IBRAHIM EL-SALAHI

Forests and Spirits: new show at Saatchi Gallery highlights the influence of African art – Creative Boom – Sarah Tulley
 

Work by a trio of Sudanese artists - Salah Elmur, Kamala Ishaq and Ibrahim El-Salahi - will be on display at SALON at Saatchi Gallery's next show, Forests and Spirits: figurative art from the Khartoum School. Whilst El-Salahi was the subject of a retrospective at Tate Modern in 2013, this landmark presentation is the first to introduce the work of these three major contemporary African artists to London.

 

Forests and Spirits seeks to bring wider attention to contemporary African art, and in particular the enduring influence of the Khartoum School, an art movement centred around the city’s College of Fine and Applied Arts in Sudan. Formed in 1960 by Ishaq, El-Salahi and Ahmed Shibrain, all three artists in the show studied at the College - Elmur was even a pupil in the 1980s when Ishaq, a former graduate, was head of painting. As in its title, the show looks at themes of nature, tradition and spirituality, and consists of paintings by Elmur and Ishaq, and a new sculpture by El-Salahi.

 

Many of Elmur’s paintings are drawn from his celebrated ‘Forest’ series, inspired by the Sunut Forest, a place on the junction of the White Nile and Blue Nile where people go to celebrate and picnic. His work exudes intrigue and mystery, with his subjects often sitting or standing motionless, as though they are presenting themselves to a camera for an official portrait. Ishaq, meanwhile, has long been preoccupied with the cult of Zar, the term for a demon or spirit assumed to possess individuals, mostly women.

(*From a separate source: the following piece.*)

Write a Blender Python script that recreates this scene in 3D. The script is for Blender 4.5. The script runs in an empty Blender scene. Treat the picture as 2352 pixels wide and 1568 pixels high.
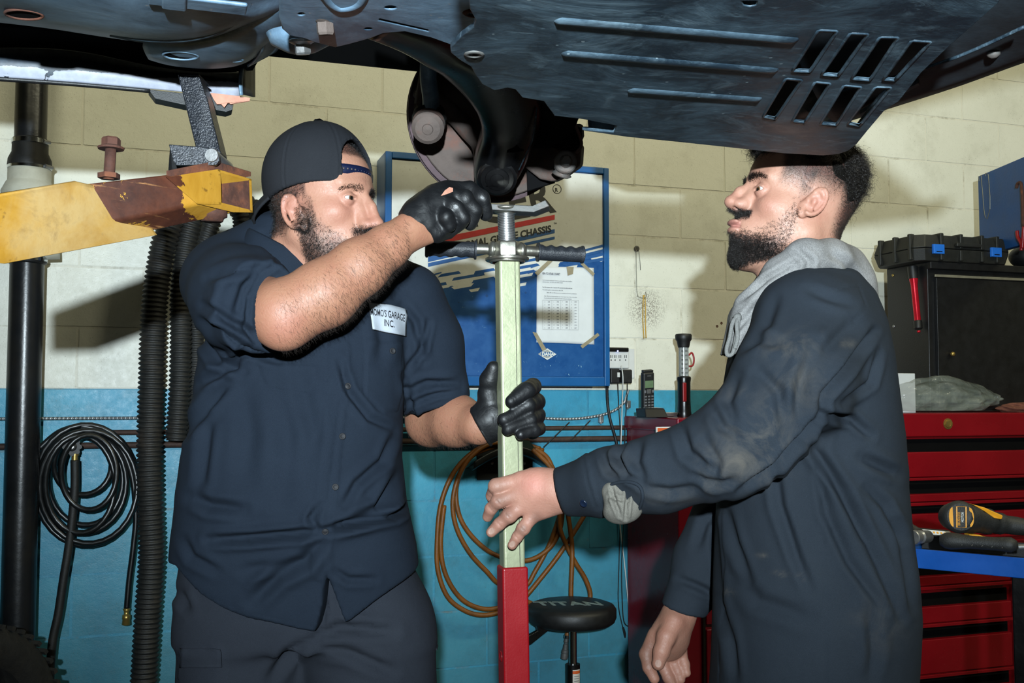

The ceremony to drive them away is not an exorcism as perceived by Western sensibilities, it typically includes music and dancing and is effectively an exercise in social restraint, as the ‘demon’ is often nothing more than an undesirable personality trait such as rudeness or licentiousness.

 

Elmur and Ishaq’s paintings will be displayed around El-Salahi’s first sculpture, Meditation Tree, which fulfils the artist’s long-held ambition to render his drawn images in three dimensions and to play with their scale. The work, part of his ‘Tree’ series, was inspired by the characteristics of a particular type of acacia tree called Haraz. Indigenous to Sudan, the Haraz is of great cultural, spiritual and economical significance – the country’s largest export, gum Arabic, is harvested from it.

 

"At a time of great interest in African art, it is a special privilege to bring these three unique talents together, and in particular to place the spotlight on Kamala Ishaq, one of three founders of the Khartoum School and a seminal figure in the development of modern and contemporary African art," says curator Roubi L’Roubi. "Like El-Salahi, both Ishaq and Elmur draw on older traditions for inspiration – Ishaq with the ceremony of Zar and Elmur, in the works presented here, on the delicate interplay between nature and humanity, the spiritual and the temporal, a line of investigation that unites the practices of all three artists."

 

Forests and Spirits: figurative art from the Khartoum School opens at SALON at Saatchi Gallery on 28 September and runs until 25 November 2018.